Search the data for the word "extends". Reproduce every line where it is found.

#### Dataset extract:
::::

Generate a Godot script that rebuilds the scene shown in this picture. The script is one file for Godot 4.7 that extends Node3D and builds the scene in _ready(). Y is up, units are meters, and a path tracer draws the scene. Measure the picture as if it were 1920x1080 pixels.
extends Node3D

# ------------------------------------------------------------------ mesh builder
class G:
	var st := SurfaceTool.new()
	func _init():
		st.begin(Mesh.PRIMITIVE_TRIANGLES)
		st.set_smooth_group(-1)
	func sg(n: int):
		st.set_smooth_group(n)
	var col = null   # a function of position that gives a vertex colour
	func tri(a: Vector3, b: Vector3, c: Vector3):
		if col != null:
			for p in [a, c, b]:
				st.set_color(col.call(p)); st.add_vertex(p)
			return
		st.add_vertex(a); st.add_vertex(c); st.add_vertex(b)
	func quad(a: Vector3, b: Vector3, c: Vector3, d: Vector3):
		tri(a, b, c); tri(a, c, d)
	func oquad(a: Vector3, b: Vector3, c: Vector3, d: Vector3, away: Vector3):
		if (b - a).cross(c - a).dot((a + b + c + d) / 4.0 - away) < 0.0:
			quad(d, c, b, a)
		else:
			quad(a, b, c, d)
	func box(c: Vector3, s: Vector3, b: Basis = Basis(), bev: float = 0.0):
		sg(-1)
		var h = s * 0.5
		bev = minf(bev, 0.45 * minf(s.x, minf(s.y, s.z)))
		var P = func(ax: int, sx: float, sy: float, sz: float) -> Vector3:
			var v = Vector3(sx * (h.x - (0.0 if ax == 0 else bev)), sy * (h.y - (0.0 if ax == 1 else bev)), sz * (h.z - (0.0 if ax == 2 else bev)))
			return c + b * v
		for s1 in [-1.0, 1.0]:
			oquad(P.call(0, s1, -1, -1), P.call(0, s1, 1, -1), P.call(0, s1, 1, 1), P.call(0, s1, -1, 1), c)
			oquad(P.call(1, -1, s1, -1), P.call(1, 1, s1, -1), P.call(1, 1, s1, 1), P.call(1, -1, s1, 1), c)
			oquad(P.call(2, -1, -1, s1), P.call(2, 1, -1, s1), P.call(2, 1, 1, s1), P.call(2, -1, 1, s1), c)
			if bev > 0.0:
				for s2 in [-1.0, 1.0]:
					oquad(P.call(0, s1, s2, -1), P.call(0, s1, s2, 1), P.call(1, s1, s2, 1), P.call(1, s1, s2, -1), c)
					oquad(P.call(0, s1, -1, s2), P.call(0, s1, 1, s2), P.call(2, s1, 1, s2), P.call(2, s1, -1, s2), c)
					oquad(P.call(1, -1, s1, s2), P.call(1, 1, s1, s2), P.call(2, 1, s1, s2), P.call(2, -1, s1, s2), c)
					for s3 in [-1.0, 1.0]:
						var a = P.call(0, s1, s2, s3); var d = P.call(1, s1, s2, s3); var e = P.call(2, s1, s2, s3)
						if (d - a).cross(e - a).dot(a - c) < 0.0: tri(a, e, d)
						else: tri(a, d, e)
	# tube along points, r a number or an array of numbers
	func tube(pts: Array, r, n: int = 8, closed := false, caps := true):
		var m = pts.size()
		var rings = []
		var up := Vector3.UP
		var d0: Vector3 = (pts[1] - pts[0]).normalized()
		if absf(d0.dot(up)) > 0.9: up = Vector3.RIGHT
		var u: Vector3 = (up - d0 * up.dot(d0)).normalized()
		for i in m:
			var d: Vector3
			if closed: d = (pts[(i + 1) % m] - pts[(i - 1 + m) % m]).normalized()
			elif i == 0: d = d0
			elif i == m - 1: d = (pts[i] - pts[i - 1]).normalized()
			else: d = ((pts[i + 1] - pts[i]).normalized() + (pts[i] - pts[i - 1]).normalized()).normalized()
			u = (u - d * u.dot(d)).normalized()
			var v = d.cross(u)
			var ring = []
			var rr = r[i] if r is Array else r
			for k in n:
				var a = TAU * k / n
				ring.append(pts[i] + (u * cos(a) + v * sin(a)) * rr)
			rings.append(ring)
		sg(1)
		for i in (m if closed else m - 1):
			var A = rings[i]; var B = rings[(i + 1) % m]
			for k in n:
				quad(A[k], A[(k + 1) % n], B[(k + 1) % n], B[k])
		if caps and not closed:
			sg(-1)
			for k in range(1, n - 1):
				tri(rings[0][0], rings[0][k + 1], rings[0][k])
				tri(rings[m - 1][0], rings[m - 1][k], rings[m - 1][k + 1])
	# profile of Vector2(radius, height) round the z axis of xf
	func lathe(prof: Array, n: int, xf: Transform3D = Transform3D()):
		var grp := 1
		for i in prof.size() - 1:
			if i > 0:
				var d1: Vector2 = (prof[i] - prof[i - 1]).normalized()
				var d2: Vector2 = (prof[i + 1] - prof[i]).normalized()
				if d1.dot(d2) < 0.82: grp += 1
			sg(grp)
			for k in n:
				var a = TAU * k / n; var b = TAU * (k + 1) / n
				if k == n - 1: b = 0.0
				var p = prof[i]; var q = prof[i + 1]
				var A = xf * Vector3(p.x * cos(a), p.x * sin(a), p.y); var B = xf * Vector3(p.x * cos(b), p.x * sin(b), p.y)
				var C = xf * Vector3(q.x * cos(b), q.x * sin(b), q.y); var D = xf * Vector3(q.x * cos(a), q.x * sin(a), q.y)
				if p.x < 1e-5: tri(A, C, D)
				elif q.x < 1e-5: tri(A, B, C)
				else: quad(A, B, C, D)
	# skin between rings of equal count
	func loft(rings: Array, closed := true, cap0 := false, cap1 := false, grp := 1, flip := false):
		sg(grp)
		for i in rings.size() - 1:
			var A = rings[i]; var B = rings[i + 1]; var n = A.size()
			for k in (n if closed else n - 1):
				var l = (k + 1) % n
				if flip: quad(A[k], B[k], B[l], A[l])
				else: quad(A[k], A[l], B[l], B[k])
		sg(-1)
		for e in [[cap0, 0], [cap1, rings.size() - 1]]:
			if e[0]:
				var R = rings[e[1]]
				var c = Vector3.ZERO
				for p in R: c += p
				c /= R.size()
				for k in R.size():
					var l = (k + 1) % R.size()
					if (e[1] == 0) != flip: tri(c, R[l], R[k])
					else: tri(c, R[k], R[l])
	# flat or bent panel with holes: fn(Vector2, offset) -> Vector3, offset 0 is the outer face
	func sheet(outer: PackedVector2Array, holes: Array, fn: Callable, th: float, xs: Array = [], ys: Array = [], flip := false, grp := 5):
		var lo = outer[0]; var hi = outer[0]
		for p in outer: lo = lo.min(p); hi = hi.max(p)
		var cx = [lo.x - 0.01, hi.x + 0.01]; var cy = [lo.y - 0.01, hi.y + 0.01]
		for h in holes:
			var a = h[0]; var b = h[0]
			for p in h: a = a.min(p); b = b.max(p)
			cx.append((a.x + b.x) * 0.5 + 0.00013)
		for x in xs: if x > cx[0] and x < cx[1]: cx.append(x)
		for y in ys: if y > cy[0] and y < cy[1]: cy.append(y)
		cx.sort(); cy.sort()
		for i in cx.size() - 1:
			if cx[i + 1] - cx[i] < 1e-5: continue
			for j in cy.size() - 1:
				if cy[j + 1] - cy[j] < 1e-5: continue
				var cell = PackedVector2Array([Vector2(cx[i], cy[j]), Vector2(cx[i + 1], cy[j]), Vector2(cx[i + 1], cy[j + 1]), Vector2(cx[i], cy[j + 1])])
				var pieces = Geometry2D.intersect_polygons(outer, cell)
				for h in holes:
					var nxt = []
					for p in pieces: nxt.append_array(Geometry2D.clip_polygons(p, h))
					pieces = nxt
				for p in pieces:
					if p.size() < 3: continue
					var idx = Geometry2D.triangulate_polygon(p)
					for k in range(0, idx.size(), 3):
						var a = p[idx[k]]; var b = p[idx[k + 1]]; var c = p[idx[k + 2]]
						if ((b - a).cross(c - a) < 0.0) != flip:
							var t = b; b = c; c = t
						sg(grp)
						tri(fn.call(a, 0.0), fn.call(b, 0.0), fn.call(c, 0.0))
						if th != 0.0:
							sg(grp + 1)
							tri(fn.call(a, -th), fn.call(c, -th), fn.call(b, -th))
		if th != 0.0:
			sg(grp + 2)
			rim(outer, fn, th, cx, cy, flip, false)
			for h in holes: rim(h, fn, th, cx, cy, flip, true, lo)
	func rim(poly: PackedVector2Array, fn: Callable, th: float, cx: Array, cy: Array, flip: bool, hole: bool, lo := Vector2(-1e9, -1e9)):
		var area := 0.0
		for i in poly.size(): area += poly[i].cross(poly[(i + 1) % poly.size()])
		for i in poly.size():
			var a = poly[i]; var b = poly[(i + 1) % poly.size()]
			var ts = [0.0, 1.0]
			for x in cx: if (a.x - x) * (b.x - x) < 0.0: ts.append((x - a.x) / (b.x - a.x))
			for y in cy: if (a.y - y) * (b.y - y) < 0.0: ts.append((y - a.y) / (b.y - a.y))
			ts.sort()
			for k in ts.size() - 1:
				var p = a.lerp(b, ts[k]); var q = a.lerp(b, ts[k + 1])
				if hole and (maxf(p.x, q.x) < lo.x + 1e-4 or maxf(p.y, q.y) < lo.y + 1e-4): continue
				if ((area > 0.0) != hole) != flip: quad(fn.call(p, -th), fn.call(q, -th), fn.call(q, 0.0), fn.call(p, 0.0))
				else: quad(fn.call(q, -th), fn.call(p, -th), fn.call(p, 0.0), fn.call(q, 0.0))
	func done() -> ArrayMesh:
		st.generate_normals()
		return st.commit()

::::

#### Result for this task:
Generate a Godot script that rebuilds the scene shown in this picture. The script is one file for Godot 4.7 that extends Node3D and builds the scene in _ready(). Y is up, units are meters, and a path tracer draws the scene. Measure the picture as if it were 1920x1080 pixels.
extends Node3D